Speaker at Rally Supporting Sodexo Workers’ Right to Organize

After a long day at the office writing rec letters and thank you letters and request letters, I drove (!) home and got my bike and headed back to campus for a rally in support of Tulane’s Sodexo employees’ efforts to organize a union. I stood there with my bike and took this picture of a work speaking in front of McAlister Auditorium. She has worked at Tulane for 40 years. Since 1970. For longer than I’ve been alive. She makes less that $10 an hour after all that time. I put this into perspective for myself like this: when I stopped working at McDonald’s in Boise, Idaho in 1993, I made $5.25 an hour. As a high school student with a young and healthy body and no one to support except myself. I saved all those pennies and bought my first laptop computer for my first year at college, which I attended on full scholarship. I made $10 an hour at my work study job. In 1994. I made more money than this woman who has worked here for decades doing work that is far more demanding than my work study job sitting around at the Women’s Center, reading books and chatting with my friends who worked there too. After graduation I made $12-$16 an hour as a temp, and then $9 an hour at that video store in DC. And this woman is making less than $10 an hour after forty years of labor at a fancy private school with a huge endowment. Because this is how contract labor works. I stood there with my bike, wondering how we know these things, how we understand and feel these massive inequities, and honestly consent to live in this world.

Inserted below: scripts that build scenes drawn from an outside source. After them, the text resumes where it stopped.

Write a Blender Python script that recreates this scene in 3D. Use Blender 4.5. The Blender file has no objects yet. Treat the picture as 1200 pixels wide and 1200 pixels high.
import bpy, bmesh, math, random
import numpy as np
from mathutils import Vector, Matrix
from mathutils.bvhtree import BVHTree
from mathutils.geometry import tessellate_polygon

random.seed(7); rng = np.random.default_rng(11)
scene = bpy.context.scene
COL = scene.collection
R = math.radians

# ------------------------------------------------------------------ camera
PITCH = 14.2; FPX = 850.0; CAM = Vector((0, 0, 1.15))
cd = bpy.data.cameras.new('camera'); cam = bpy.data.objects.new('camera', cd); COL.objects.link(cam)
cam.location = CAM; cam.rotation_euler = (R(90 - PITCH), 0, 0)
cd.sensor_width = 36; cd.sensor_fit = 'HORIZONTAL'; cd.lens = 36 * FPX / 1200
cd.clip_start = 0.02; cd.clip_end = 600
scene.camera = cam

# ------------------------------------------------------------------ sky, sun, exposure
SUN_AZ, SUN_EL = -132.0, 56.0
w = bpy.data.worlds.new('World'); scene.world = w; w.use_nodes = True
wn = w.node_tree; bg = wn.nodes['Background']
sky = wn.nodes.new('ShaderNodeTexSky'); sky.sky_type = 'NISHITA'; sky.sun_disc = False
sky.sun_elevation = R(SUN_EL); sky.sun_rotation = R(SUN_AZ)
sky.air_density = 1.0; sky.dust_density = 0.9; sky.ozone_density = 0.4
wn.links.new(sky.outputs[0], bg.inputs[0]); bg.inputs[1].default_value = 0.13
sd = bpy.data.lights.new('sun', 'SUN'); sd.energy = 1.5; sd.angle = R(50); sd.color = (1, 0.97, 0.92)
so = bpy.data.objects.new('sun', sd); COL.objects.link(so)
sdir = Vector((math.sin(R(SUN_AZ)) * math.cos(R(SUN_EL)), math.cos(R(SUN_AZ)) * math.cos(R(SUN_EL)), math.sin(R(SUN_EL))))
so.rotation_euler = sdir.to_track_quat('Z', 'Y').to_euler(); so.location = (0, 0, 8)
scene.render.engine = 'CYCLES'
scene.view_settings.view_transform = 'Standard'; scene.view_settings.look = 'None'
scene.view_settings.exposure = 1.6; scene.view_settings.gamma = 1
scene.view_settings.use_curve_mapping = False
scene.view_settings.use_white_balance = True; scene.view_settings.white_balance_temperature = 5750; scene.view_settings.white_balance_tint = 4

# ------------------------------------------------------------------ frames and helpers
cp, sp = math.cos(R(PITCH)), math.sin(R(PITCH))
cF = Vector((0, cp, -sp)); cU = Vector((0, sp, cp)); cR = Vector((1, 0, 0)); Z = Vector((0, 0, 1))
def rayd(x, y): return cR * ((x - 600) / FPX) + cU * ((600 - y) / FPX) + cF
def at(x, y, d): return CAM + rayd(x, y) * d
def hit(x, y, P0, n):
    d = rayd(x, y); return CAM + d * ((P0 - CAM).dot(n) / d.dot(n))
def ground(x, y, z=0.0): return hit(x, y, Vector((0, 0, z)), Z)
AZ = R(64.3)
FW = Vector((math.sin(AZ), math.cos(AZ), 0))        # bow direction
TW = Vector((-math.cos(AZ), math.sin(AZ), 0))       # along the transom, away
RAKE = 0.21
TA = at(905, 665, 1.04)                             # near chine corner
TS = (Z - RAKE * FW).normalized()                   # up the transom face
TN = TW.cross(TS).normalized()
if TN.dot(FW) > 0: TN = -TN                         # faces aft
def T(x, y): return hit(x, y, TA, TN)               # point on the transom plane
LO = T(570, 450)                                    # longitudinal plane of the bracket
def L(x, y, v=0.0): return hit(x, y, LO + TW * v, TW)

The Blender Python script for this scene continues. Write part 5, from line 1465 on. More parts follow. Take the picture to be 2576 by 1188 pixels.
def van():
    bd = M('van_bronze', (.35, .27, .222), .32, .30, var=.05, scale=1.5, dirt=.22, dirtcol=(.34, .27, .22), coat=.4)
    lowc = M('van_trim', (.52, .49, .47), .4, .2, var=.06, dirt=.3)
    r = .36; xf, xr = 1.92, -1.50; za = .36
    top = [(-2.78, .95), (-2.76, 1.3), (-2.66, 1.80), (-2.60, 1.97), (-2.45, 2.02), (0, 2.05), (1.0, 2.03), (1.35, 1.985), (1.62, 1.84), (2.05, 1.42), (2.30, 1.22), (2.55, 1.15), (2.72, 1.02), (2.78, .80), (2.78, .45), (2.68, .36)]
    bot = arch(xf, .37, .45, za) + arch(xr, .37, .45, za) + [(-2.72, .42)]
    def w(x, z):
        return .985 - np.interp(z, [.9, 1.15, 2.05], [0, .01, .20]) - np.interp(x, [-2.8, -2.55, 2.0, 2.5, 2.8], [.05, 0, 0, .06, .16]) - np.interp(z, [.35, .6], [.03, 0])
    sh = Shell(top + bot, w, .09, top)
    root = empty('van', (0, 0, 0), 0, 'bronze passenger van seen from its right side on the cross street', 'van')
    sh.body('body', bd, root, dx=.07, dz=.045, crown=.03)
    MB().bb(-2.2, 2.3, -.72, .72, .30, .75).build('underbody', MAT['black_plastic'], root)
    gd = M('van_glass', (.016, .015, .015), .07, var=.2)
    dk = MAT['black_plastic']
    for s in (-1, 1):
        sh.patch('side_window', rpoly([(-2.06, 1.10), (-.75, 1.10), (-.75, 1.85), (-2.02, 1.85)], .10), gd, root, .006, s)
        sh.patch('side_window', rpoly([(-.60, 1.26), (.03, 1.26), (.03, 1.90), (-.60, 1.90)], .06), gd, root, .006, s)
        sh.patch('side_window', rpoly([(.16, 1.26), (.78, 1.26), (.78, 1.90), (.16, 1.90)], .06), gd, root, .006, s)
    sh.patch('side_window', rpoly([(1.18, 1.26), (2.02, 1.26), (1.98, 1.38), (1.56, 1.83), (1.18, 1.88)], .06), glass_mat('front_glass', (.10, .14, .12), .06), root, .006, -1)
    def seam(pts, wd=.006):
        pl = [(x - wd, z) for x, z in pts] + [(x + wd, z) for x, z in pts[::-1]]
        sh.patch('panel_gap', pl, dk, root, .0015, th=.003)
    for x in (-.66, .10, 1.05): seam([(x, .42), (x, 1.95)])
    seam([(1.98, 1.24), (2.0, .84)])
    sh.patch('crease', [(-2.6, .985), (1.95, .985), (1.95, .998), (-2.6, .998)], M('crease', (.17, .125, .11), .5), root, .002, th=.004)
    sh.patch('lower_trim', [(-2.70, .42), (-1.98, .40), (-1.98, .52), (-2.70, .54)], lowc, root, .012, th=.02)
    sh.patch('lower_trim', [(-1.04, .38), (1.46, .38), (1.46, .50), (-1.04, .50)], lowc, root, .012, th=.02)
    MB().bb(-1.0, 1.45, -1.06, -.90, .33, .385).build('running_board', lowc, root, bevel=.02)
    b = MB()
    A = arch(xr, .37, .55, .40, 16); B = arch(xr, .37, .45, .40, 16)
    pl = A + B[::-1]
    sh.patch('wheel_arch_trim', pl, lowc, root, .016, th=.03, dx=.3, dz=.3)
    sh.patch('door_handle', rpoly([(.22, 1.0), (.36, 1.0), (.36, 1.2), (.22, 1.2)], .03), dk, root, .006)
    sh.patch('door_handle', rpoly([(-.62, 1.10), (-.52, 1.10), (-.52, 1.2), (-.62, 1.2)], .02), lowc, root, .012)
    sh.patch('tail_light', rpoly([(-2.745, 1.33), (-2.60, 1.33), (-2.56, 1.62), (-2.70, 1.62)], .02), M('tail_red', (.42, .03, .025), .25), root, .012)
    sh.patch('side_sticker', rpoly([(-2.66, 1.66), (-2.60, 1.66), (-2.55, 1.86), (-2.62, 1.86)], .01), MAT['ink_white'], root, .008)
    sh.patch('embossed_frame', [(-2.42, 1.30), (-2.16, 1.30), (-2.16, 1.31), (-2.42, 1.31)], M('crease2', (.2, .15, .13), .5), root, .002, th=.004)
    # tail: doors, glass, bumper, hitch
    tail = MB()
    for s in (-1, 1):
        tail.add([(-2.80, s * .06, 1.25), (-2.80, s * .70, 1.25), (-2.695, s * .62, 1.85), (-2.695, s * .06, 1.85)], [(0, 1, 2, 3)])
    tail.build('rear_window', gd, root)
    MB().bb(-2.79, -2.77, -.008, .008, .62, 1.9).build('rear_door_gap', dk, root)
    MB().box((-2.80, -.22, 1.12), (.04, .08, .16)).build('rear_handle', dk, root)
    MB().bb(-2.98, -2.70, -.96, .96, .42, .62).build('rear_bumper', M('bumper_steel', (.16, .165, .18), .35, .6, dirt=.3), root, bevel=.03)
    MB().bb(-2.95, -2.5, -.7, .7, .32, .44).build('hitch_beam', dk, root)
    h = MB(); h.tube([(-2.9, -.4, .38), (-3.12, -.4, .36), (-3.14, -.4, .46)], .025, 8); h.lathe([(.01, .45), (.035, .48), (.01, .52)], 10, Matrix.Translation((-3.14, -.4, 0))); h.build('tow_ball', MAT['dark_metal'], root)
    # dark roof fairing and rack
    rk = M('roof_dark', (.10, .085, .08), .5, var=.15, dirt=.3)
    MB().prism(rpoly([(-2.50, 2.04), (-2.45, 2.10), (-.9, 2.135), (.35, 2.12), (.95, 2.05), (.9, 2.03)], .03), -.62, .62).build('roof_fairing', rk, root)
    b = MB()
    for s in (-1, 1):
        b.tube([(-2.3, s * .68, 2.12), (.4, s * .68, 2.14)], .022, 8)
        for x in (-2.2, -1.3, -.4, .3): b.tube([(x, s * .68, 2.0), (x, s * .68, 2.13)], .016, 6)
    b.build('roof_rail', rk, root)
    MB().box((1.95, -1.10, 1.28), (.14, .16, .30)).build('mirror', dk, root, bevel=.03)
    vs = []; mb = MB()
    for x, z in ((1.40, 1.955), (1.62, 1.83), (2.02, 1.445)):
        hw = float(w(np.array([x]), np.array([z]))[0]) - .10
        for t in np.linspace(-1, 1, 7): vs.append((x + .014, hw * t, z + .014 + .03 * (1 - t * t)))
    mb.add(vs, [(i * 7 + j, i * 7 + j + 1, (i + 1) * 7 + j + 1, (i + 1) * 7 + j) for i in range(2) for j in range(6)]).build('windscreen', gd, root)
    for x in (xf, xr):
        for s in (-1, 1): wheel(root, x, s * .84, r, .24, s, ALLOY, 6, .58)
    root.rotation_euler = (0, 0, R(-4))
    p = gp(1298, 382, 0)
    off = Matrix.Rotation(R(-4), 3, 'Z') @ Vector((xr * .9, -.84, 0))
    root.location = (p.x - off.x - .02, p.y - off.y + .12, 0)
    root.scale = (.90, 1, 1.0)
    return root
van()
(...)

4 thoughts on “Speaker at Rally Supporting Sodexo Workers’ Right to Organize

  1. Great post, commie. 🙂

    Not only that but increasingly people like this have to complete with legal foreign temps. Here’s something fun and a big time waster: download these spreadsheets, extract Louisiana and look at the explosion in the number of H2B visas since Katrina.


    We’re talking a ten-fold increase (2000+ H2B requests in 2005 to almost 40,000 H2B requests in 2008), and though I’m sure it’s gone down a bit since the economic recession, the number are probably permanently going to be higher than they were.

    These underpaid employees compete with these H2B workers, when even have fewer rights. (Google “Decatur Hotels” and “lawsuit” and “foreign workers.”)

    I think all of this is tied together to keep wages down in these type of hard, crappy jobs that don’t pay well even when they pay living wages.

    And foreign temps are even worse off in many cases: “at will” employees who help suppress wages for entry-level positions, who can be fired and deported at any time for any reason (so they don’t complain about crappy treatment or dangerous work), can’t file workmen’s comp (even though the legal foreign temps pay into it) and can be cycled in and out every six months. Wage theft is only the tip of this iceberg.

    Maybe I’m getting off topic, but I think all of this is somewhat related. Having a lot of “at will” legal foreign temps in your city means overall wage suppression at the entry level, and cutting off opportunities for locals to get experience by having these entry level jobs. This is especially pertinent in welding, construction and landscaping, but it can affect cleaners and housekeepers, too.

    As you can tell, I really like this subject even if it’s not bike related 🙂

  2. Everyone should read Nickel and Dimed: On (Not) Getting By in America, Barbara Eisenreich. A book gift from Emily and Kate that really opened my eyes.